A Magazine by the Society of Professional Journalists

Journalism Education In-Brief

By Quill

Students refuse to censor violence package

The student newspaper staff at Hinsdale, Ill., Central High School ran into some resistance in April over a school-violence package timed to run on the second anniversary of the Columbine High School shootings in Colorado. “Scared of School?” was a collection of stories that included an analysis of campus security, discussions of student fears and the roots of violence. But Principal Jim Ferguson said he felt the package’s sensational approach, with front-page graphics depicting armed students and bullet-ridden school crossing signs, posed a threat to safety. Ferguson confiscated the paper’s entire press run – nearly 2,200 copies – and told the staff that they had to remove the objectionable elements before the edition’s distribution could continue. On April 26, after consulting with student press experts, the Devil’s Advocate editorial board members decided that they wouldn’t make the requested changes. “To change it for the administration would be a dishonor and would set a precedent,” junior Annie Gilsdorf, a member of the editorial board and the lead writer on the violence stories, told the Chicago Tribune. On May 9, the violence series was published on an independent Web site.
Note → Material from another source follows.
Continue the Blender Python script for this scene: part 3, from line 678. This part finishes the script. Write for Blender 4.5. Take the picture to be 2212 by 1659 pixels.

By midday May 11, 2,000 readers had already visited the site, Advocate editor Patrick Ashby, a senior, told the Tribune. Oberlin ousts two seniors for assaulting journalist

Less than a week before their graduation day, two Oberlin College seniors were expelled for attacking a student journalist in his dorm room. College President Nancy Dye expelled the students in late May for attacking student Jeffrey Harvey in Barnard House, a dormitory on the Ohio campus, on March 17. Another student and a college employee also were involved in the assault, police told the Cleveland Plain Dealer. Harvey said the students attacked him because of a satire piece he wrote for the Grape, the college’s alternative newspaper. The story focused on the school football team’s losing streak, and at least two of the three students involved in the attack were football players. College employee Markeith Reed, 28, and students Richard J. Kocher, 22, Ryan O. Catignani, 22, and Nicholas Walker, 20, all were charged with aggravated burglary and assault and were freed on bail.